I want to follow the discussion from here concerning about the strength of the separation "all retract subspaces are closed".
(A retract subspace of a topological space $X$ is a subspace $A$ where there exists continuous $f: X\to A$ such that $f|_A = \mathrm{id}_A$.)
Write $\mathrm{KC}$ as "all compact subsets are closed", and $\mathrm{RC}$ as "all retract subspaces are closed". We have $T_2\Rightarrow \mathrm{KC}$, $T_2\Rightarrow \mathrm{RC}$ and neither of the reversed implications.
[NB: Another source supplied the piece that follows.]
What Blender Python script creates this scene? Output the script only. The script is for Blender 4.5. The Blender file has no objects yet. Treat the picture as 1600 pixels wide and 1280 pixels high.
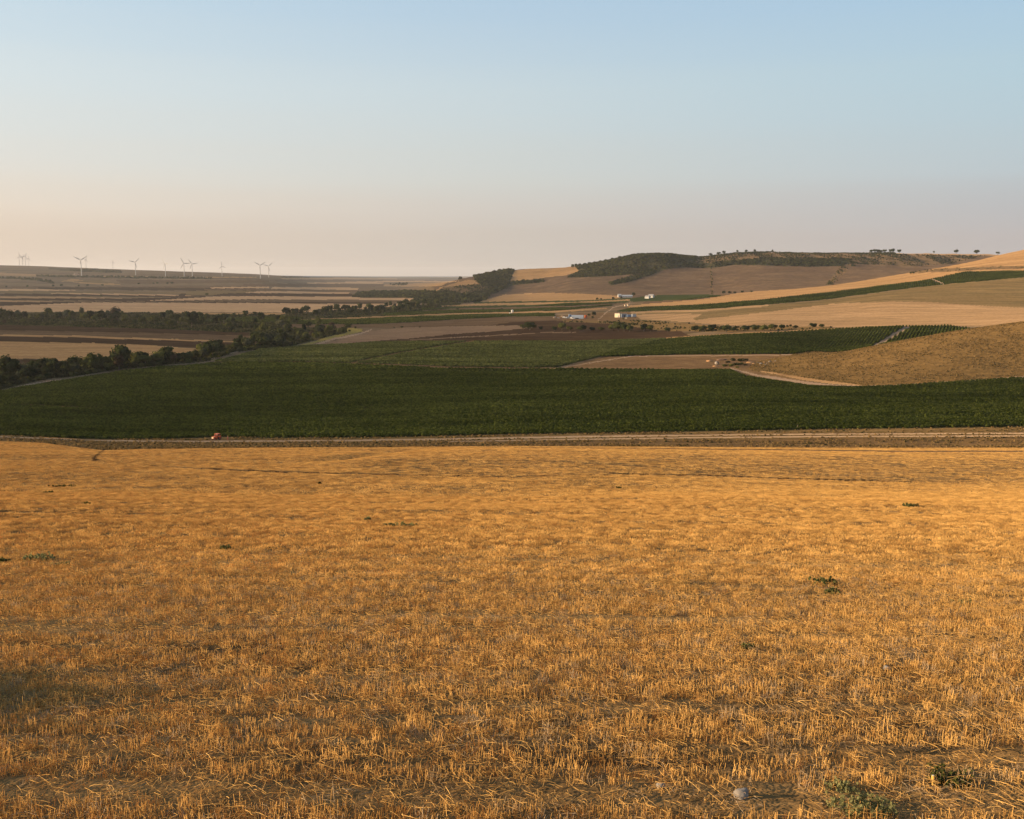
import bpy, bmesh, math, random
import numpy as np
from mathutils import Vector, Matrix
random.seed(7); RNG = np.random.default_rng(11)
SC = bpy.context.scene
COL = SC.collection

# ------------------------------------------------------------------ camera
FPX, PXW, PXH, EYE = 1600.0, 1600.0, 1280.0, 428.0
PITCH = math.atan((640.0 - EYE) / FPX)
CP, SP = math.cos(PITCH), math.sin(PITCH)
cam_data = bpy.data.cameras.new('camera'); cam = bpy.data.objects.new('camera', cam_data); COL.objects.link(cam)
cam_data.sensor_fit = 'HORIZONTAL'; cam_data.sensor_width = 36.0; cam_data.lens = 36.0 * FPX / PXW
cam_data.clip_start = 0.5; cam_data.clip_end = 90000.0
cam.location = (0, 0, 0); cam.rotation_euler = (math.pi / 2 - PITCH, 0, 0)
SC.camera = cam

# ------------------------------------------------------------------ sky, sun, exposure
SUN_EL, SUN_AZ = math.radians(11.0), math.radians(-94.0)      # azimuth from the view direction, negative = left
world = bpy.data.worlds.new('World'); SC.world = world; world.use_nodes = True
wn = world.node_tree; wn.nodes.clear()
sky = wn.nodes.new('ShaderNodeTexSky'); sky.sky_type = 'NISHITA'; sky.sun_disc = False
sky.sun_elevation = SUN_EL; sky.sun_rotation = SUN_AZ
sky.altitude = 200; sky.air_density = 1.0; sky.dust_density = 1.2; sky.ozone_density = 1.5
# dusty summer evening air: towards the horizon the clear sky gives way to a warm veil, brighter on the sun's side
EXPOSURE = 1.0
def lin(c, k=1.0):
    return tuple(((v / 255 / 12.92) if v <= 10 else ((v / 255 + 0.055) / 1.055) ** 2.4) * k for v in c)
def wnode(kind, **kw):
    n = wn.nodes.new(kind)
    for k, v in kw.items(): setattr(n, k, v)
    return n
def wmath(op, a, b=None, c=None, clamp=False):
    n = wnode('ShaderNodeMath', operation=op, use_clamp=clamp)
    for k, v in enumerate((a, b, c)):
        if v is None: continue
        if isinstance(v, (int, float)): n.inputs[k].default_value = v
        else: wn.links.new(v, n.inputs[k])
    return n.outputs[0]
def wmix(a, b, f):
    n = wnode('ShaderNodeMix', data_type='RGBA')
    for sck, v in ((n.inputs[0], f), (n.inputs[6], a), (n.inputs[7], b)): wn.links.new(v, sck)
    return n.outputs[2]
wtc = wnode('ShaderNodeTexCoord'); sep = wnode('ShaderNodeSeparateXYZ'); wn.links.new(wtc.outputs['Generated'], sep.inputs[0])
hl = wmath('SQRT', wmath('ADD', wmath('MULTIPLY', sep.outputs[0], sep.outputs[0]), wmath('MULTIPLY', sep.outputs[1], sep.outputs[1])))
dots = wmath('ADD', wmath('MULTIPLY', sep.outputs[0], math.sin(SUN_AZ)), wmath('MULTIPLY', sep.outputs[1], math.cos(SUN_AZ)))
side = wmath('DIVIDE', dots, wmath('MAXIMUM', hl, 0.001))                    # 1 towards the sun, -1 away from it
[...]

The cocountable topology over $\mathbb{R}$ is a $\mathrm{KC}$ example not $\mathrm{RC}$: $f(x) = |x|$ is a continuous function from $\mathbb{R}$ with cocountable topology to its subspace $[0,+\infty)$ since the preimages of countable sets are countable, but $[0,+\infty)$ is certainly not closed.
So I would like to ask if $\mathrm{RC}$ implies $\mathrm{KC}$, because the only $\mathrm{RC}$ non-Hausdorff spaces I know are those compact $\mathrm{KC}$ spaces (note that compact $\mathrm{KC}$ implies $\mathrm{RC}$). Any help appreciated.